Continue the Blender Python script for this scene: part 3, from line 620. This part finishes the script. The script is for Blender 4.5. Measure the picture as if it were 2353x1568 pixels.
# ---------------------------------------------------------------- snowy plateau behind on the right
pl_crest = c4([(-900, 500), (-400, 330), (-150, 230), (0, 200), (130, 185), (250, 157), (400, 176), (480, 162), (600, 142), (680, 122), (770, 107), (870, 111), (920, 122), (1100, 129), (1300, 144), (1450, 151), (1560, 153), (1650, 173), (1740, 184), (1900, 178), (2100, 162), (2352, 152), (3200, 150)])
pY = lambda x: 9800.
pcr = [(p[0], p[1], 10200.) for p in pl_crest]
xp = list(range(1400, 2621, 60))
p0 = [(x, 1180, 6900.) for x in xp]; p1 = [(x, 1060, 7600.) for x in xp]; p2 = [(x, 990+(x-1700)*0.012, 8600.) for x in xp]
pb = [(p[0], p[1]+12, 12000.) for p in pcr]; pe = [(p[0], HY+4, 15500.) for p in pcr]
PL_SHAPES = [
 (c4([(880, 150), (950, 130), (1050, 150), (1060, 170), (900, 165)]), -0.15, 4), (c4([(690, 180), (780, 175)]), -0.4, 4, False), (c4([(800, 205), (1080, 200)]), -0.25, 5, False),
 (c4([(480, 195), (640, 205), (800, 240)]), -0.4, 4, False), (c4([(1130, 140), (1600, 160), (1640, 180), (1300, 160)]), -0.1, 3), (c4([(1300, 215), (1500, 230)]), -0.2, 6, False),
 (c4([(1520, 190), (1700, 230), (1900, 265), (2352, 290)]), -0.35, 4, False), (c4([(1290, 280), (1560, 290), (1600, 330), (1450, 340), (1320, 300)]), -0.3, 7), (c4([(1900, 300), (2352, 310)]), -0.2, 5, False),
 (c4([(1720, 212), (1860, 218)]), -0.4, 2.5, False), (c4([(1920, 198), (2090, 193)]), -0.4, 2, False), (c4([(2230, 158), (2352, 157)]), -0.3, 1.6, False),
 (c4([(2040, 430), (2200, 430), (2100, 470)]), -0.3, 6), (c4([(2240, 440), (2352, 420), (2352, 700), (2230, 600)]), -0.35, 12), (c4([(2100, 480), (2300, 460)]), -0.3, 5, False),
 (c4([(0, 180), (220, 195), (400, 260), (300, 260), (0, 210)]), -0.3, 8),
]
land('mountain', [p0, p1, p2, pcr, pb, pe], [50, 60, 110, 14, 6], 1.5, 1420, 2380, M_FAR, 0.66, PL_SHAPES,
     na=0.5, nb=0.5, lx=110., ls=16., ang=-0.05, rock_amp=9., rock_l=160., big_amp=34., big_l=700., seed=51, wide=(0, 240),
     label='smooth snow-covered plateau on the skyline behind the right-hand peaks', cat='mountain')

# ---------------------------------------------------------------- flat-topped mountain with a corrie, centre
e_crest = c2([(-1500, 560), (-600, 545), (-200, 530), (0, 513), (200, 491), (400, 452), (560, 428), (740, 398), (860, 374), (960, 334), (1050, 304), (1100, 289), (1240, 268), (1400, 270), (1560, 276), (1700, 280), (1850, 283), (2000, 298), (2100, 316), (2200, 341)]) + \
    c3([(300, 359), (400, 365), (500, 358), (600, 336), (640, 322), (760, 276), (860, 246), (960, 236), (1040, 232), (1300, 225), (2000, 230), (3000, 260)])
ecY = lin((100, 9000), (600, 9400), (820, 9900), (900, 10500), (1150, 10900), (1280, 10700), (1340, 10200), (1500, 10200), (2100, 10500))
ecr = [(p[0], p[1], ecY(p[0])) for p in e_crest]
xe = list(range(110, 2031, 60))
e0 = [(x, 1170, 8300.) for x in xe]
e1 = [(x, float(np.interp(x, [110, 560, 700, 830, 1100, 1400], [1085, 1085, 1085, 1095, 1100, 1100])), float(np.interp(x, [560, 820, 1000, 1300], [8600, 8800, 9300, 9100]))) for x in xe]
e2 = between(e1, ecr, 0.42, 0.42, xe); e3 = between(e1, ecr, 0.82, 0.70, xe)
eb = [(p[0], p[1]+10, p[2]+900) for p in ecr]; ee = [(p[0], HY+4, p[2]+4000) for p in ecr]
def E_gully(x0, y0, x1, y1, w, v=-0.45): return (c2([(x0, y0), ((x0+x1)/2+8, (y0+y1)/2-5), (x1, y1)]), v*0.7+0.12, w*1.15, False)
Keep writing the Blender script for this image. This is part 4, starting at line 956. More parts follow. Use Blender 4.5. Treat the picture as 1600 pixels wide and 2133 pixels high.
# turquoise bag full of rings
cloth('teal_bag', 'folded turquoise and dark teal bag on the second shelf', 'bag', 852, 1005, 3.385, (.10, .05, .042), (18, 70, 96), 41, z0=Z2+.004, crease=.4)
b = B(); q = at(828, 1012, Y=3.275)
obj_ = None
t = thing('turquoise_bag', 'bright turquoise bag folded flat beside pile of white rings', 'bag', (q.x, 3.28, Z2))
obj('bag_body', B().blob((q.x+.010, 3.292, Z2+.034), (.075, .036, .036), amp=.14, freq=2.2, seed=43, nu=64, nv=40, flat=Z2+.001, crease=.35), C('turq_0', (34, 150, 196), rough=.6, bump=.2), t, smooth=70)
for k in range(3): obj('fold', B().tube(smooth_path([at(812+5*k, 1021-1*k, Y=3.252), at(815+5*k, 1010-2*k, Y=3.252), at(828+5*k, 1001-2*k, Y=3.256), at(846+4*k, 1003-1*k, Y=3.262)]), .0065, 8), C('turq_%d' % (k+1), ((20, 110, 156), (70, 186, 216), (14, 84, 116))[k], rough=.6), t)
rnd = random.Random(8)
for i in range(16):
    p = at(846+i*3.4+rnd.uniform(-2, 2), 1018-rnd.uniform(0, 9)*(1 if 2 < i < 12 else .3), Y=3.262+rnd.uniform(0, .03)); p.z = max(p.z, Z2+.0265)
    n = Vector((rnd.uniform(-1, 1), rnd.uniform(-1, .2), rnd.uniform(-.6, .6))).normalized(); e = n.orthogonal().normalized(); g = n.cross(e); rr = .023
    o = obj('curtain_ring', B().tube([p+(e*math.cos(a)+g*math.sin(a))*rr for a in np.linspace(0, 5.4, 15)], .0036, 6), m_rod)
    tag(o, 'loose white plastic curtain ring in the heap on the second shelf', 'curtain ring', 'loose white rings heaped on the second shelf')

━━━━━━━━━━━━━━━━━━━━

**To do:** Exact output of every entry is required.

**Task output:**
Continue the Blender Python script for this scene: part 3, from line 620. This part finishes the script. The script is for Blender 4.5. Measure the picture as if it were 2353x1568 pixels.
# ---------------------------------------------------------------- snowy plateau behind on the right
pl_crest = c4([(-900, 500), (-400, 330), (-150, 230), (0, 200), (130, 185), (250, 157), (400, 176), (480, 162), (600, 142), (680, 122), (770, 107), (870, 111), (920, 122), (1100, 129), (1300, 144), (1450, 151), (1560, 153), (1650, 173), (1740, 184), (1900, 178), (2100, 162), (2352, 152), (3200, 150)])
pY = lambda x: 9800.
pcr = [(p[0], p[1], 10200.) for p in pl_crest]
xp = list(range(1400, 2621, 60))
p0 = [(x, 1180, 6900.) for x in xp]; p1 = [(x, 1060, 7600.) for x in xp]; p2 = [(x, 990+(x-1700)*0.012, 8600.) for x in xp]
pb = [(p[0], p[1]+12, 12000.) for p in pcr]; pe = [(p[0], HY+4, 15500.) for p in pcr]
PL_SHAPES = [
 (c4([(880, 150), (950, 130), (1050, 150), (1060, 170), (900, 165)]), -0.15, 4), (c4([(690, 180), (780, 175)]), -0.4, 4, False), (c4([(800, 205), (1080, 200)]), -0.25, 5, False),
 (c4([(480, 195), (640, 205), (800, 240)]), -0.4, 4, False), (c4([(1130, 140), (1600, 160), (1640, 180), (1300, 160)]), -0.1, 3), (c4([(1300, 215), (1500, 230)]), -0.2, 6, False),
 (c4([(1520, 190), (1700, 230), (1900, 265), (2352, 290)]), -0.35, 4, False), (c4([(1290, 280), (1560, 290), (1600, 330), (1450, 340), (1320, 300)]), -0.3, 7), (c4([(1900, 300), (2352, 310)]), -0.2, 5, False),
 (c4([(1720, 212), (1860, 218)]), -0.4, 2.5, False), (c4([(1920, 198), (2090, 193)]), -0.4, 2, False), (c4([(2230, 158), (2352, 157)]), -0.3, 1.6, False),
 (c4([(2040, 430), (2200, 430), (2100, 470)]), -0.3, 6), (c4([(2240, 440), (2352, 420), (2352, 700), (2230, 600)]), -0.35, 12), (c4([(2100, 480), (2300, 460)]), -0.3, 5, False),
 (c4([(0, 180), (220, 195), (400, 260), (300, 260), (0, 210)]), -0.3, 8),
]
land('mountain', [p0, p1, p2, pcr, pb, pe], [50, 60, 110, 14, 6], 1.5, 1420, 2380, M_FAR, 0.66, PL_SHAPES,
     na=0.5, nb=0.5, lx=110., ls=16., ang=-0.05, rock_amp=9., rock_l=160., big_amp=34., big_l=700., seed=51, wide=(0, 240),
     label='smooth snow-covered plateau on the skyline behind the right-hand peaks', cat='mountain')

# ---------------------------------------------------------------- flat-topped mountain with a corrie, centre
e_crest = c2([(-1500, 560), (-600, 545), (-200, 530), (0, 513), (200, 491), (400, 452), (560, 428), (740, 398), (860, 374), (960, 334), (1050, 304), (1100, 289), (1240, 268), (1400, 270), (1560, 276), (1700, 280), (1850, 283), (2000, 298), (2100, 316), (2200, 341)]) + \
    c3([(300, 359), (400, 365), (500, 358), (600, 336), (640, 322), (760, 276), (860, 246), (960, 236), (1040, 232), (1300, 225), (2000, 230), (3000, 260)])
ecY = lin((100, 9000), (600, 9400), (820, 9900), (900, 10500), (1150, 10900), (1280, 10700), (1340, 10200), (1500, 10200), (2100, 10500))
ecr = [(p[0], p[1], ecY(p[0])) for p in e_crest]
xe = list(range(110, 2031, 60))
e0 = [(x, 1170, 8300.) for x in xe]
e1 = [(x, float(np.interp(x, [110, 560, 700, 830, 1100, 1400], [1085, 1085, 1085, 1095, 1100, 1100])), float(np.interp(x, [560, 820, 1000, 1300], [8600, 8800, 9300, 9100]))) for x in xe]
e2 = between(e1, ecr, 0.42, 0.42, xe); e3 = between(e1, ecr, 0.82, 0.70, xe)
eb = [(p[0], p[1]+10, p[2]+900) for p in ecr]; ee = [(p[0], HY+4, p[2]+4000) for p in ecr]
def E_gully(x0, y0, x1, y1, w, v=-0.45): return (c2([(x0, y0), ((x0+x1)/2+8, (y0+y1)/2-5), (x1, y1)]), v*0.7+0.12, w*1.15, False)
Keep writing the Blender script for this image. This is part 4, starting at line 956. More parts follow. Use Blender 4.5. Treat the picture as 1600 pixels wide and 2133 pixels high.
# turquoise bag full of rings
cloth('teal_bag', 'folded turquoise and dark teal bag on the second shelf', 'bag', 852, 1005, 3.385, (.10, .05, .042), (18, 70, 96), 41, z0=Z2+.004, crease=.4)
b = B(); q = at(828, 1012, Y=3.275)
obj_ = None
t = thing('turquoise_bag', 'bright turquoise bag folded flat beside pile of white rings', 'bag', (q.x, 3.28, Z2))
obj('bag_body', B().blob((q.x+.010, 3.292, Z2+.034), (.075, .036, .036), amp=.14, freq=2.2, seed=43, nu=64, nv=40, flat=Z2+.001, crease=.35), C('turq_0', (34, 150, 196), rough=.6, bump=.2), t, smooth=70)
for k in range(3): obj('fold', B().tube(smooth_path([at(812+5*k, 1021-1*k, Y=3.252), at(815+5*k, 1010-2*k, Y=3.252), at(828+5*k, 1001-2*k, Y=3.256), at(846+4*k, 1003-1*k, Y=3.262)]), .0065, 8), C('turq_%d' % (k+1), ((20, 110, 156), (70, 186, 216), (14, 84, 116))[k], rough=.6), t)
rnd = random.Random(8)
for i in range(16):
    p = at(846+i*3.4+rnd.uniform(-2, 2), 1018-rnd.uniform(0, 9)*(1 if 2 < i < 12 else .3), Y=3.262+rnd.uniform(0, .03)); p.z = max(p.z, Z2+.0265)
    n = Vector((rnd.uniform(-1, 1), rnd.uniform(-1, .2), rnd.uniform(-.6, .6))).normalized(); e = n.orthogonal().normalized(); g = n.cross(e); rr = .023
    o = obj('curtain_ring', B().tube([p+(e*math.cos(a)+g*math.sin(a))*rr for a in np.linspace(0, 5.4, 15)], .0036, 6), m_rod)
    tag(o, 'loose white plastic curtain ring in the heap on the second shelf', 'curtain ring', 'loose white rings heaped on the second shelf')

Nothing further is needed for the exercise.